*Short task*: Print all of the data exactly.

-- begin Provided data --

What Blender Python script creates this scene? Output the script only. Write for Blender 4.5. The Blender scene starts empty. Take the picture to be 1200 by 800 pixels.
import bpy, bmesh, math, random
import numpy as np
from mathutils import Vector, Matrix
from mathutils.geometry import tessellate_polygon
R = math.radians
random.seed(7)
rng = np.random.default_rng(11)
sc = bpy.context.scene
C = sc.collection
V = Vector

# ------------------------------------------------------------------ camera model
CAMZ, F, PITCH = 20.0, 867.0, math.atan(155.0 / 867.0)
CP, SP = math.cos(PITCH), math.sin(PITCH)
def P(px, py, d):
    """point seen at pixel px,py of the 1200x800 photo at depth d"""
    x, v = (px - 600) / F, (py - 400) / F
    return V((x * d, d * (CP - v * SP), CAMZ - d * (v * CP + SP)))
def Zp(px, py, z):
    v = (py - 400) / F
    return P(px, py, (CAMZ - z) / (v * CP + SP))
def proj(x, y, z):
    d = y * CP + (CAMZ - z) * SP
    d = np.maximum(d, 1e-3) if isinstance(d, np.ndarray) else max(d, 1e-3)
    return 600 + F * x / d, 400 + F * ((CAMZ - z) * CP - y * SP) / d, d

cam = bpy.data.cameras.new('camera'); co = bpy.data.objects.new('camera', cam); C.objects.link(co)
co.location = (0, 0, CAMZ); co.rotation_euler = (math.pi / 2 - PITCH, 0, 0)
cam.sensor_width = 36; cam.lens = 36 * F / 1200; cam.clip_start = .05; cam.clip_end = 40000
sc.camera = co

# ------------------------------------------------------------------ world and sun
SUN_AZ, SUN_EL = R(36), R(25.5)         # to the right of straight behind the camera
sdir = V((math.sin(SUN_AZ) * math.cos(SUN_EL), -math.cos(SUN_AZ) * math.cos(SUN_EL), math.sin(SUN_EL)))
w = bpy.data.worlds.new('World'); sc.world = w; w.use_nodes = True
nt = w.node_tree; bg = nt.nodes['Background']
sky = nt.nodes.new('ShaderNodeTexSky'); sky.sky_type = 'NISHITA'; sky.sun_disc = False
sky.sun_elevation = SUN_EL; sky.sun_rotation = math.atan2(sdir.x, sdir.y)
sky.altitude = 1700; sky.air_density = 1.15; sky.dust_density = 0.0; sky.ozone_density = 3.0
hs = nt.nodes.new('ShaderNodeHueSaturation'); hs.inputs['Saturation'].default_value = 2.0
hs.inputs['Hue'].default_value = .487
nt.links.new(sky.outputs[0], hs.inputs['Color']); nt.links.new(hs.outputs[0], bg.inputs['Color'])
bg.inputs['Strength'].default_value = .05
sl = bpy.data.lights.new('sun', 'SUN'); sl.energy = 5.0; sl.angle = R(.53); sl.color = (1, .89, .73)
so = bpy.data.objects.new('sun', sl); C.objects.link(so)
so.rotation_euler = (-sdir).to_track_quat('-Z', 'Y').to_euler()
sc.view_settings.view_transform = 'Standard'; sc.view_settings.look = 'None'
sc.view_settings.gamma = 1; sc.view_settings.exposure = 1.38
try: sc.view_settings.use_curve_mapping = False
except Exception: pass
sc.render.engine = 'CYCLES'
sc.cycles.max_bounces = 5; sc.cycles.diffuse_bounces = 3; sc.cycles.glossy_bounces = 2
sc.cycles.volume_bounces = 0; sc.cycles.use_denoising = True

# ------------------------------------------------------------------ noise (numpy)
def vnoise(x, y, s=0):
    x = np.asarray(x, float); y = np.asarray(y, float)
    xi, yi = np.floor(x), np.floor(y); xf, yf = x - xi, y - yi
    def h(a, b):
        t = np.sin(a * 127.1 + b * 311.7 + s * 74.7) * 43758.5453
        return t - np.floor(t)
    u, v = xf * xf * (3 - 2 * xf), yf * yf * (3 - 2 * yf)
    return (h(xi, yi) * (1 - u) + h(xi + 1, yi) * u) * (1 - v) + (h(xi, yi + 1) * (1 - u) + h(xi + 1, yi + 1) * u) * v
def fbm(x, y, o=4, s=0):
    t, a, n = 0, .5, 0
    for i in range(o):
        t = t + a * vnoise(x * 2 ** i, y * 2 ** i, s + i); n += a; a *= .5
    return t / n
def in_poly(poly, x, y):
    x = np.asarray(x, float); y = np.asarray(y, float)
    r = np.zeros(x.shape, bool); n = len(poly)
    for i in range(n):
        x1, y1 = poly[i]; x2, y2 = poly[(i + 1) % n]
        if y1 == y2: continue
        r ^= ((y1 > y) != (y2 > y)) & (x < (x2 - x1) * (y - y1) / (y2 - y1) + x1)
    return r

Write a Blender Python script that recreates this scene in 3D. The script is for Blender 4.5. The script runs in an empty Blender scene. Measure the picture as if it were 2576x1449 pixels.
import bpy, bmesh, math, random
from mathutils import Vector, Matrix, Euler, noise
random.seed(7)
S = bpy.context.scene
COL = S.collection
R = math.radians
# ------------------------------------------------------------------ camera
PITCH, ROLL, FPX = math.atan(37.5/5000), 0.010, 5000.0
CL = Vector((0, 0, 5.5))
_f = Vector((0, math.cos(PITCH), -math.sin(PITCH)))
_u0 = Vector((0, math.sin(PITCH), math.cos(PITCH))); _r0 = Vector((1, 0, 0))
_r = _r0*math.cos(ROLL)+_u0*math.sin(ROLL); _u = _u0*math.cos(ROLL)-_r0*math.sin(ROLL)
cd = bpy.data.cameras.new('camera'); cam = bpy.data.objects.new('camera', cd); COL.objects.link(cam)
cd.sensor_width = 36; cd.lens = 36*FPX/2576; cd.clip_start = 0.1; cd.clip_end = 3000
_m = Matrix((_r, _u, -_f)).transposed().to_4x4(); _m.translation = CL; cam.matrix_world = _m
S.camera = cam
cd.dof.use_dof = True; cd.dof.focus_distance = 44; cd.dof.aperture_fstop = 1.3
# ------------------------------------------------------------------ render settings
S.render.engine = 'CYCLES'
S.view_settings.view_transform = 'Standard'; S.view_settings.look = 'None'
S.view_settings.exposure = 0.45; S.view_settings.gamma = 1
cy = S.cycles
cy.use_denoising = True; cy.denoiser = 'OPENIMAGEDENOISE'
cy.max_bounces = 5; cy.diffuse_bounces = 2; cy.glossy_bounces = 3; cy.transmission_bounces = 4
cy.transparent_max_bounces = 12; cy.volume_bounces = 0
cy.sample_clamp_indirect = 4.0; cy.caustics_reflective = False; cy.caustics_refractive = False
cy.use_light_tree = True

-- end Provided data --

*Worked answer*:
What Blender Python script creates this scene? Output the script only. Write for Blender 4.5. The Blender scene starts empty. Take the picture to be 1200 by 800 pixels.
import bpy, bmesh, math, random
import numpy as np
from mathutils import Vector, Matrix
from mathutils.geometry import tessellate_polygon
R = math.radians
random.seed(7)
rng = np.random.default_rng(11)
sc = bpy.context.scene
C = sc.collection
V = Vector

# ------------------------------------------------------------------ camera model
CAMZ, F, PITCH = 20.0, 867.0, math.atan(155.0 / 867.0)
CP, SP = math.cos(PITCH), math.sin(PITCH)
def P(px, py, d):
    """point seen at pixel px,py of the 1200x800 photo at depth d"""
    x, v = (px - 600) / F, (py - 400) / F
    return V((x * d, d * (CP - v * SP), CAMZ - d * (v * CP + SP)))
def Zp(px, py, z):
    v = (py - 400) / F
    return P(px, py, (CAMZ - z) / (v * CP + SP))
def proj(x, y, z):
    d = y * CP + (CAMZ - z) * SP
    d = np.maximum(d, 1e-3) if isinstance(d, np.ndarray) else max(d, 1e-3)
    return 600 + F * x / d, 400 + F * ((CAMZ - z) * CP - y * SP) / d, d

cam = bpy.data.cameras.new('camera'); co = bpy.data.objects.new('camera', cam); C.objects.link(co)
co.location = (0, 0, CAMZ); co.rotation_euler = (math.pi / 2 - PITCH, 0, 0)
cam.sensor_width = 36; cam.lens = 36 * F / 1200; cam.clip_start = .05; cam.clip_end = 40000
sc.camera = co

# ------------------------------------------------------------------ world and sun
SUN_AZ, SUN_EL = R(36), R(25.5)         # to the right of straight behind the camera
sdir = V((math.sin(SUN_AZ) * math.cos(SUN_EL), -math.cos(SUN_AZ) * math.cos(SUN_EL), math.sin(SUN_EL)))
w = bpy.data.worlds.new('World'); sc.world = w; w.use_nodes = True
nt = w.node_tree; bg = nt.nodes['Background']
sky = nt.nodes.new('ShaderNodeTexSky'); sky.sky_type = 'NISHITA'; sky.sun_disc = False
sky.sun_elevation = SUN_EL; sky.sun_rotation = math.atan2(sdir.x, sdir.y)
sky.altitude = 1700; sky.air_density = 1.15; sky.dust_density = 0.0; sky.ozone_density = 3.0
hs = nt.nodes.new('ShaderNodeHueSaturation'); hs.inputs['Saturation'].default_value = 2.0
hs.inputs['Hue'].default_value = .487
nt.links.new(sky.outputs[0], hs.inputs['Color']); nt.links.new(hs.outputs[0], bg.inputs['Color'])
bg.inputs['Strength'].default_value = .05
sl = bpy.data.lights.new('sun', 'SUN'); sl.energy = 5.0; sl.angle = R(.53); sl.color = (1, .89, .73)
so = bpy.data.objects.new('sun', sl); C.objects.link(so)
so.rotation_euler = (-sdir).to_track_quat('-Z', 'Y').to_euler()
sc.view_settings.view_transform = 'Standard'; sc.view_settings.look = 'None'
sc.view_settings.gamma = 1; sc.view_settings.exposure = 1.38
try: sc.view_settings.use_curve_mapping = False
except Exception: pass
sc.render.engine = 'CYCLES'
sc.cycles.max_bounces = 5; sc.cycles.diffuse_bounces = 3; sc.cycles.glossy_bounces = 2
sc.cycles.volume_bounces = 0; sc.cycles.use_denoising = True

# ------------------------------------------------------------------ noise (numpy)
def vnoise(x, y, s=0):
    x = np.asarray(x, float); y = np.asarray(y, float)
    xi, yi = np.floor(x), np.floor(y); xf, yf = x - xi, y - yi
    def h(a, b):
        t = np.sin(a * 127.1 + b * 311.7 + s * 74.7) * 43758.5453
        return t - np.floor(t)
    u, v = xf * xf * (3 - 2 * xf), yf * yf * (3 - 2 * yf)
    return (h(xi, yi) * (1 - u) + h(xi + 1, yi) * u) * (1 - v) + (h(xi, yi + 1) * (1 - u) + h(xi + 1, yi + 1) * u) * v
def fbm(x, y, o=4, s=0):
    t, a, n = 0, .5, 0
    for i in range(o):
        t = t + a * vnoise(x * 2 ** i, y * 2 ** i, s + i); n += a; a *= .5
    return t / n
def in_poly(poly, x, y):
    x = np.asarray(x, float); y = np.asarray(y, float)
    r = np.zeros(x.shape, bool); n = len(poly)
    for i in range(n):
        x1, y1 = poly[i]; x2, y2 = poly[(i + 1) % n]
        if y1 == y2: continue
        r ^= ((y1 > y) != (y2 > y)) & (x < (x2 - x1) * (y - y1) / (y2 - y1) + x1)
    return r

Write a Blender Python script that recreates this scene in 3D. The script is for Blender 4.5. The script runs in an empty Blender scene. Measure the picture as if it were 2576x1449 pixels.
import bpy, bmesh, math, random
from mathutils import Vector, Matrix, Euler, noise
random.seed(7)
S = bpy.context.scene
COL = S.collection
R = math.radians
# ------------------------------------------------------------------ camera
PITCH, ROLL, FPX = math.atan(37.5/5000), 0.010, 5000.0
CL = Vector((0, 0, 5.5))
_f = Vector((0, math.cos(PITCH), -math.sin(PITCH)))
_u0 = Vector((0, math.sin(PITCH), math.cos(PITCH))); _r0 = Vector((1, 0, 0))
_r = _r0*math.cos(ROLL)+_u0*math.sin(ROLL); _u = _u0*math.cos(ROLL)-_r0*math.sin(ROLL)
cd = bpy.data.cameras.new('camera'); cam = bpy.data.objects.new('camera', cd); COL.objects.link(cam)
cd.sensor_width = 36; cd.lens = 36*FPX/2576; cd.clip_start = 0.1; cd.clip_end = 3000
_m = Matrix((_r, _u, -_f)).transposed().to_4x4(); _m.translation = CL; cam.matrix_world = _m
S.camera = cam
cd.dof.use_dof = True; cd.dof.focus_distance = 44; cd.dof.aperture_fstop = 1.3
# ------------------------------------------------------------------ render settings
S.render.engine = 'CYCLES'
S.view_settings.view_transform = 'Standard'; S.view_settings.look = 'None'
S.view_settings.exposure = 0.45; S.view_settings.gamma = 1
cy = S.cycles
cy.use_denoising = True; cy.denoiser = 'OPENIMAGEDENOISE'
cy.max_bounces = 5; cy.diffuse_bounces = 2; cy.glossy_bounces = 3; cy.transmission_bounces = 4
cy.transparent_max_bounces = 12; cy.volume_bounces = 0
cy.sample_clamp_indirect = 4.0; cy.caustics_reflective = False; cy.caustics_refractive = False
cy.use_light_tree = True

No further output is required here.